--- start COLLECTED MATERIAL ---
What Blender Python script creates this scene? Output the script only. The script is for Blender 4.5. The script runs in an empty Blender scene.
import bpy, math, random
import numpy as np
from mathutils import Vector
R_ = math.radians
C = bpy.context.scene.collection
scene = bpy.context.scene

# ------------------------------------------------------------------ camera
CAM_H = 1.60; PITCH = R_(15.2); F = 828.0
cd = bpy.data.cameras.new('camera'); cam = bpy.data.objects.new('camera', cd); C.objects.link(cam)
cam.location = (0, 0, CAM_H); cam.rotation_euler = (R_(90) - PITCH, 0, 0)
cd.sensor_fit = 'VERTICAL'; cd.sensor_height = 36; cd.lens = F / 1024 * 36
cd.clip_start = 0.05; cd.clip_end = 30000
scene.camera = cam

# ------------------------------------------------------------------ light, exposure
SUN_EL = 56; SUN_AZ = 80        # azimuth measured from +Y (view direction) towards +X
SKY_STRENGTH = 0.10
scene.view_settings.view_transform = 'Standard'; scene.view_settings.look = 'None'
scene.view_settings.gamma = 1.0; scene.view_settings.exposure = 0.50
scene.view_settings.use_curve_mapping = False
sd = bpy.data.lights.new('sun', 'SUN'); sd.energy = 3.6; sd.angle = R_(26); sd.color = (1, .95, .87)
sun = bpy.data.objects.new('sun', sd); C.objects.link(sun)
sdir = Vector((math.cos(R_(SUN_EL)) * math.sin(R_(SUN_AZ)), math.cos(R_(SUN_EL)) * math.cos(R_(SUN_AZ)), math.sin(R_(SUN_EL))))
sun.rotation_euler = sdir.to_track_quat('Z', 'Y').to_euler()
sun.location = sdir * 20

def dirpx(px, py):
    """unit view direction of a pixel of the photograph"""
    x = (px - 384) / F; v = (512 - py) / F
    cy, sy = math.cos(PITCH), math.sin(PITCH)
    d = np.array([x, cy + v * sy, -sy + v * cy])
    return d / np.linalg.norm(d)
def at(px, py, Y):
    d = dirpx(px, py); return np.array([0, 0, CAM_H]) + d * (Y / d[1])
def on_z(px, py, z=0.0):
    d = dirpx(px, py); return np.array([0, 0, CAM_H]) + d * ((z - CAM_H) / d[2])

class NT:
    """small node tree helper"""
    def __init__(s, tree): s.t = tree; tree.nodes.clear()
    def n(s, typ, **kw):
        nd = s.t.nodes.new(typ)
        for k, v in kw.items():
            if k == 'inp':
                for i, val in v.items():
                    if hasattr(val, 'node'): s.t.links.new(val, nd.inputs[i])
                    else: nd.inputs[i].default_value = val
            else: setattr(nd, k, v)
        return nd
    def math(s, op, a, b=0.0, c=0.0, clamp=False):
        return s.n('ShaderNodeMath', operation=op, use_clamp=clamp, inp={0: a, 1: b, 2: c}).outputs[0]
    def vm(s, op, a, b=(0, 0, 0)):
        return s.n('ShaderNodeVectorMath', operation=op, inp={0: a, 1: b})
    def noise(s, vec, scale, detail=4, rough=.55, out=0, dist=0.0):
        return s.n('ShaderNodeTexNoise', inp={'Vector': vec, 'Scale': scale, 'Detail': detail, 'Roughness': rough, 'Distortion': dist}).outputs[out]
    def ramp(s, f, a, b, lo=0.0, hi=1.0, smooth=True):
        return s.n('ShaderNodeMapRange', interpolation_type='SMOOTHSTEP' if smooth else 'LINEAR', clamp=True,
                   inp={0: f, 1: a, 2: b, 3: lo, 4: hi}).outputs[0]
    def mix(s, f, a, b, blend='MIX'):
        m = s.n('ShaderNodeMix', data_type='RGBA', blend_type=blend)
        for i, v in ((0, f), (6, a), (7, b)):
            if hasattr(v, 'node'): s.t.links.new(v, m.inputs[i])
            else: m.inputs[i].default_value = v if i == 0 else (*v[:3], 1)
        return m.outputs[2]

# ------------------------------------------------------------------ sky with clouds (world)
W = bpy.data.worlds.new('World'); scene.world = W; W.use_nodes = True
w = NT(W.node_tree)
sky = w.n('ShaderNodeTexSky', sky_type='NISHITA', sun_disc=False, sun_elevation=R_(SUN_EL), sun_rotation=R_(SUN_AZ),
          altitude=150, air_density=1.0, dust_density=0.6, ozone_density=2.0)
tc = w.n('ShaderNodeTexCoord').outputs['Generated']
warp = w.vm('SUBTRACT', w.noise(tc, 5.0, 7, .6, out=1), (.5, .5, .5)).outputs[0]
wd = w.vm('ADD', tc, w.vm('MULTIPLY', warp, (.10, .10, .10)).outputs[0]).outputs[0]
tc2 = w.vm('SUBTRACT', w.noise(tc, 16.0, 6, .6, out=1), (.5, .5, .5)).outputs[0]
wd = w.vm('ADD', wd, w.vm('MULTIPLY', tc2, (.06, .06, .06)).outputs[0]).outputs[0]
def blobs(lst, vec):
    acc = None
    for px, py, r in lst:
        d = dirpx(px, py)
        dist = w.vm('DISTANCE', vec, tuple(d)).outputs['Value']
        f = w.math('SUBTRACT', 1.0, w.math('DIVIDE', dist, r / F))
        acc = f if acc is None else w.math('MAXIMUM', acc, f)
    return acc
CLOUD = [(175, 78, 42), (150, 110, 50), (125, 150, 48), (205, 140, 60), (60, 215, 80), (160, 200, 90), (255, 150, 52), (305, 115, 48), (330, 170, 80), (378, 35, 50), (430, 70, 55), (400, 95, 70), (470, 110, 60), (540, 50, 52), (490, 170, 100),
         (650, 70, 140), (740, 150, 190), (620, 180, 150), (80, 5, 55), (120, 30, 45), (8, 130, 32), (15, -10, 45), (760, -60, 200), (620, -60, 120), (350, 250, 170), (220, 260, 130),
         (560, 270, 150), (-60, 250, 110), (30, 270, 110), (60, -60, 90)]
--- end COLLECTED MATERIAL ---
All lines from the beginning of the material above through the one with "scene = bpy.context.scene" need to be returned exactly; please return those and only those.

TASK RESULT
What Blender Python script creates this scene? Output the script only. The script is for Blender 4.5. The script runs in an empty Blender scene.
import bpy, math, random
import numpy as np
from mathutils import Vector
R_ = math.radians
C = bpy.context.scene.collection
scene = bpy.context.scene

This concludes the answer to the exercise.